### REQUIRED TASK
Exactly the lines from the start of the data through the line containing "COL = SC.collection" should be output, with both ends kept and nothing added.
(begin)
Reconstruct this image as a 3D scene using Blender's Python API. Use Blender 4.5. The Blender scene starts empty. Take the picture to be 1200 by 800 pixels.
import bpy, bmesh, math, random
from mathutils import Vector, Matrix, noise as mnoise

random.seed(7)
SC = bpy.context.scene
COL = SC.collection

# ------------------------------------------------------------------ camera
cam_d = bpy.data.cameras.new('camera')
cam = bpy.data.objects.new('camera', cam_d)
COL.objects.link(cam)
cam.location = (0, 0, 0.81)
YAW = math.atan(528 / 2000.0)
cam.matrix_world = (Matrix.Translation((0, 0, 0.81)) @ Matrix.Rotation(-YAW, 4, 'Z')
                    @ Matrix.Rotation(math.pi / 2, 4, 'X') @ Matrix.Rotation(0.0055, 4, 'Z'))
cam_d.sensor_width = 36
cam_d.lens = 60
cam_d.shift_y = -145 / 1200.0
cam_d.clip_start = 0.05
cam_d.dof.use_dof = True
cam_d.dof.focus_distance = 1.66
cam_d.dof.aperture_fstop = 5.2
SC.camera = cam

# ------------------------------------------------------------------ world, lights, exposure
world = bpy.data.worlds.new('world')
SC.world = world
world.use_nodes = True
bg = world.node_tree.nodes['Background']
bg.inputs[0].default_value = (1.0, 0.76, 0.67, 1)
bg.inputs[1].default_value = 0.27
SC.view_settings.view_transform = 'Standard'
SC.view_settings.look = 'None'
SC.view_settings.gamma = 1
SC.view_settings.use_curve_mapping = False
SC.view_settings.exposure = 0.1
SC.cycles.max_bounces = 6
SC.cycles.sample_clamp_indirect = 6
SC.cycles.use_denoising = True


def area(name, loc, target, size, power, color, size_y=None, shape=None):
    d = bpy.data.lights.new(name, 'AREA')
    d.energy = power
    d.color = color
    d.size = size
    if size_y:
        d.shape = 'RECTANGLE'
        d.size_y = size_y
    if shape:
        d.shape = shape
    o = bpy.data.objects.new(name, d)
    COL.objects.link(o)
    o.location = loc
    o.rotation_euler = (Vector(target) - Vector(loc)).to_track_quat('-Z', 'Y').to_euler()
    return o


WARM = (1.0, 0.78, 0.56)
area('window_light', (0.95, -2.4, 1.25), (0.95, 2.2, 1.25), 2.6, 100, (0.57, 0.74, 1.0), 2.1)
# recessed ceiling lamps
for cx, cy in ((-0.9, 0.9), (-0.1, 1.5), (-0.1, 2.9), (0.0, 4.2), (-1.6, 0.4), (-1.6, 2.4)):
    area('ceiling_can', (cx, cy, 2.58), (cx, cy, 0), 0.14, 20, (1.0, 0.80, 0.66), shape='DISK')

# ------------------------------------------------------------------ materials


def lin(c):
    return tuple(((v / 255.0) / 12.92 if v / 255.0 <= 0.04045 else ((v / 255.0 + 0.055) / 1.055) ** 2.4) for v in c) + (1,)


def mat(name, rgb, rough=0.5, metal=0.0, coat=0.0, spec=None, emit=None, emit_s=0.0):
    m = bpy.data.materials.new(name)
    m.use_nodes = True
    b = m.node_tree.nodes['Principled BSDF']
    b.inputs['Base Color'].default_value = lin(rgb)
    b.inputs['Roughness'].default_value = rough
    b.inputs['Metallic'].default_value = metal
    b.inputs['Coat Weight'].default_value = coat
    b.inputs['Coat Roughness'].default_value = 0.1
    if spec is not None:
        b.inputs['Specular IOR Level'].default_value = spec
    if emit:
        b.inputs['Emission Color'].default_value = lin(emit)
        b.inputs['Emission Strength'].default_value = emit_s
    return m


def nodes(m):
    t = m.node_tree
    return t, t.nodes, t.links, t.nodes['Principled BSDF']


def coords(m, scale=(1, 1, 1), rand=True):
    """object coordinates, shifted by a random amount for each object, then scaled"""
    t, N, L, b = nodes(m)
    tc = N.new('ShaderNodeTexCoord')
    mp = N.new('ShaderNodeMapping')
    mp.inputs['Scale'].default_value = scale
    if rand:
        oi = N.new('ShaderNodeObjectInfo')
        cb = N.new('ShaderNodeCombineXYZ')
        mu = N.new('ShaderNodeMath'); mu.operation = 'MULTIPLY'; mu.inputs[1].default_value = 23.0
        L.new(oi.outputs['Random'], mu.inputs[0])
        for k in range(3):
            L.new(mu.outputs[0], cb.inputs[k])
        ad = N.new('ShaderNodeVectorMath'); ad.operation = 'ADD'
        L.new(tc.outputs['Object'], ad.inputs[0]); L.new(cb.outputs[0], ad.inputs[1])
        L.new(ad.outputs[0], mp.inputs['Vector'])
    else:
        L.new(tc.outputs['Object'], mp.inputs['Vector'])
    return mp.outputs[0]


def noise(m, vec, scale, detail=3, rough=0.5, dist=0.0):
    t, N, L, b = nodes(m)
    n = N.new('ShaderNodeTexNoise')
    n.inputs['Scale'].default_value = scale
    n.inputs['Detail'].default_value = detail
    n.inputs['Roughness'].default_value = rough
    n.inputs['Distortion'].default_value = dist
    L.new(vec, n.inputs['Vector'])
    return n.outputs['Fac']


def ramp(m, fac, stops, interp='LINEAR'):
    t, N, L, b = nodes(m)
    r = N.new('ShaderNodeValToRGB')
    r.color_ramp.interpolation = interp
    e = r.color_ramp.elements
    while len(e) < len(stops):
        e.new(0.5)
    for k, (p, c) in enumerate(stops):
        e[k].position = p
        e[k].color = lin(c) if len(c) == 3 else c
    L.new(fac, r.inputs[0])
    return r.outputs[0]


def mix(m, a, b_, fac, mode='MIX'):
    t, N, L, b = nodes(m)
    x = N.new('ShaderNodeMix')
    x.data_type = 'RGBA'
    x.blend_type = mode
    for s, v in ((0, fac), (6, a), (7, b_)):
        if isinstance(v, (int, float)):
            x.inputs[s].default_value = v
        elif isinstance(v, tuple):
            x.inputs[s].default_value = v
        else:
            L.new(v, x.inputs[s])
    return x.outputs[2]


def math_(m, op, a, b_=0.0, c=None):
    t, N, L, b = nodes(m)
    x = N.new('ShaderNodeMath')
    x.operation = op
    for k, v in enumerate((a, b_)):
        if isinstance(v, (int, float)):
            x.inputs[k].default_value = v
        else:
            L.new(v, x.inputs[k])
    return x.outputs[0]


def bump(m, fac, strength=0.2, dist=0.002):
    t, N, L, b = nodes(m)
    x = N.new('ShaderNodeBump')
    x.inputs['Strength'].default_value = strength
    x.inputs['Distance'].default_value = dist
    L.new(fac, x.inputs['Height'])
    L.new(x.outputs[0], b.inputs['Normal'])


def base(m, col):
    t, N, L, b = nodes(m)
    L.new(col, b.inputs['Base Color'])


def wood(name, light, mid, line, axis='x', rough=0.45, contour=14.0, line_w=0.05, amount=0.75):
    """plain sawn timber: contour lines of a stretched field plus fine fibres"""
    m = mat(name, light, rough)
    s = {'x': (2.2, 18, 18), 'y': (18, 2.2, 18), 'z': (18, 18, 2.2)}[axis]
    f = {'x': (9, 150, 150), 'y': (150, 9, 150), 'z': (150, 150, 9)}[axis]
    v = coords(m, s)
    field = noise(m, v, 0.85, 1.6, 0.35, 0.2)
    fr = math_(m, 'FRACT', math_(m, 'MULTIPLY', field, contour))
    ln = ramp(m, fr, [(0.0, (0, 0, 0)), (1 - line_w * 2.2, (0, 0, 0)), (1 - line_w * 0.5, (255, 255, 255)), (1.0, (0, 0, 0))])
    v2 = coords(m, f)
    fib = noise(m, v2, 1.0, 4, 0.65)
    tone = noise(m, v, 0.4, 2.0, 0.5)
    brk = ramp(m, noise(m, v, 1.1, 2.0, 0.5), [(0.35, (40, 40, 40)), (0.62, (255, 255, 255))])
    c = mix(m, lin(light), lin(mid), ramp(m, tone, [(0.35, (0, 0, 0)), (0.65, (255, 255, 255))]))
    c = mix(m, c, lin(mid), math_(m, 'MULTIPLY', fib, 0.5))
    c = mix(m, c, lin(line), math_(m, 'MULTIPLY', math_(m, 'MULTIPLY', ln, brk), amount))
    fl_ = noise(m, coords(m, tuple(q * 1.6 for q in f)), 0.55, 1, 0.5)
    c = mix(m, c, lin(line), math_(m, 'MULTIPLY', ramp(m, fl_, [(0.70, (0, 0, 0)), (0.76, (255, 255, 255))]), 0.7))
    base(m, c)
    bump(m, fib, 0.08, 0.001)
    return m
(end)
### TASK ANSWER
Reconstruct this image as a 3D scene using Blender's Python API. Use Blender 4.5. The Blender scene starts empty. Take the picture to be 1200 by 800 pixels.
import bpy, bmesh, math, random
from mathutils import Vector, Matrix, noise as mnoise

random.seed(7)
SC = bpy.context.scene
COL = SC.collection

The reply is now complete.